North Korea accused South Korean new president, Park Geun-Hye, of provocation after she warned Pyongyang to abandon its nuclear weapons or face collapse.
North Korea accused South Korean new president, Park Geun-Hye, of provocation after she warned Pyongyang to abandon its nuclear weapons or face collapse.
The communist country said that Park was following the anti-North stance of her predecessor Lee Myung-Bak.
"If she keeps to the road of confrontation like traitor Lee, defying the warnings of the DPRK (North Korea), she will meet a miserable ruin,” the North's Committee for the Peaceful Reunification of Korea, a state body in charge of propaganda and inter-Korean affairs, said.

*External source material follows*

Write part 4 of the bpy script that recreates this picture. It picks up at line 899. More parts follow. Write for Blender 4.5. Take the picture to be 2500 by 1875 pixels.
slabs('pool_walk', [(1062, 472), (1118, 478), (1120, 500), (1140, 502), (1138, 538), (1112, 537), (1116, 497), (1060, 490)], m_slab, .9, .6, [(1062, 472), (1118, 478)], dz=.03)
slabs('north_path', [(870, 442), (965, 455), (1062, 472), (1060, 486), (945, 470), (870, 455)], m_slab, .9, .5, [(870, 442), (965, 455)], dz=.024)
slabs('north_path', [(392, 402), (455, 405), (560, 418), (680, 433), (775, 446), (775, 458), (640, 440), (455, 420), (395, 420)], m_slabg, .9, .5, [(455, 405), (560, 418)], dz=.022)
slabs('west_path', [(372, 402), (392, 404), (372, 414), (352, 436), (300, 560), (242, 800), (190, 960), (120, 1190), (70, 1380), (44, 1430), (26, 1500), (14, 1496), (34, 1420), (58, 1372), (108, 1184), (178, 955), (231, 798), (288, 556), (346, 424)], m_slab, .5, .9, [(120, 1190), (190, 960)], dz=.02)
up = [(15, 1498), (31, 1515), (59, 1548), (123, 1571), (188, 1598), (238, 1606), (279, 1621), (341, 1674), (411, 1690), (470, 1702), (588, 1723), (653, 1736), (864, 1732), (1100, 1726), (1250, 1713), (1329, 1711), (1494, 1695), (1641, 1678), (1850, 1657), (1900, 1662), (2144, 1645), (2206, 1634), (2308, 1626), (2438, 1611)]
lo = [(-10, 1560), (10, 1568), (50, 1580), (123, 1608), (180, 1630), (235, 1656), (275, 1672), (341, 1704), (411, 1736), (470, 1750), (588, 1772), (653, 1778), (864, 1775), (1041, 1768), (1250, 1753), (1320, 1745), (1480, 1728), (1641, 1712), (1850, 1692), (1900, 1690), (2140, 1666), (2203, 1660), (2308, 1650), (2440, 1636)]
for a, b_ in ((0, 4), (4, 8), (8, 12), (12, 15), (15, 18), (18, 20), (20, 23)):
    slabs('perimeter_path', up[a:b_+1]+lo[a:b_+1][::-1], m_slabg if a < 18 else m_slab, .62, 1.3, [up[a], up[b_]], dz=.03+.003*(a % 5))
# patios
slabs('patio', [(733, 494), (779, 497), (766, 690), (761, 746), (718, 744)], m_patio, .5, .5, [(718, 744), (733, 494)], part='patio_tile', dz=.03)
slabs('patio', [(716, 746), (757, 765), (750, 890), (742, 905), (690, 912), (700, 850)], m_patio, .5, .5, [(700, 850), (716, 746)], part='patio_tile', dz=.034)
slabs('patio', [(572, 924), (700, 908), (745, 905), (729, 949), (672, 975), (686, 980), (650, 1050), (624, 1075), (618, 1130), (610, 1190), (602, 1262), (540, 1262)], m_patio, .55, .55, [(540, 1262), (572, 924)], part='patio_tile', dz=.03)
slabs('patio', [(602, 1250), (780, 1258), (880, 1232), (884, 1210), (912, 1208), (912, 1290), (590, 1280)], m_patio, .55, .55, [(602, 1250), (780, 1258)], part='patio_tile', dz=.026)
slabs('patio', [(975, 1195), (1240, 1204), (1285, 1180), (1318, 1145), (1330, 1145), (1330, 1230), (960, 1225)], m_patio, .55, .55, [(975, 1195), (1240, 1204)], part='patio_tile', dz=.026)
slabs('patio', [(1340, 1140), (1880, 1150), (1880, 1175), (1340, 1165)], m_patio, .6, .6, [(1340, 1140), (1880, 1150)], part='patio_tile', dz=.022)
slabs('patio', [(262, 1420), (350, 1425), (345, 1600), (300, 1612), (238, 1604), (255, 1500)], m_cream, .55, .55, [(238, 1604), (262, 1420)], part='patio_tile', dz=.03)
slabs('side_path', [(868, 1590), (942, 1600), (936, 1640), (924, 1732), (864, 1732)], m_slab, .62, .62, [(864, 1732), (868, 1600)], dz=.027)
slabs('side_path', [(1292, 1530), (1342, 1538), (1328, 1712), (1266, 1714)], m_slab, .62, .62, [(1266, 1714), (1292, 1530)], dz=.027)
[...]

The committee urged Park to "behave with discretion, clearly mindful that a wrong word may entail horrible disaster" at a time of elevated military tensions on the Korean peninsula.
"The present chief executive of South Korea made invectives slandering the DPRK," it said, referring to her speech Tuesday marking the third anniversary of the sinking of a naval vessel by what Seoul insists was a North Korean submarine.
Park warned North Korea that its only "path to survival" lay in abandoning its nuclear and missile programs, and urged Pyongyang to "change course".
The North's committee slammed Park's "confrontational rhetoric", saying it was "an unpardonable provocation... and a blatant challenge.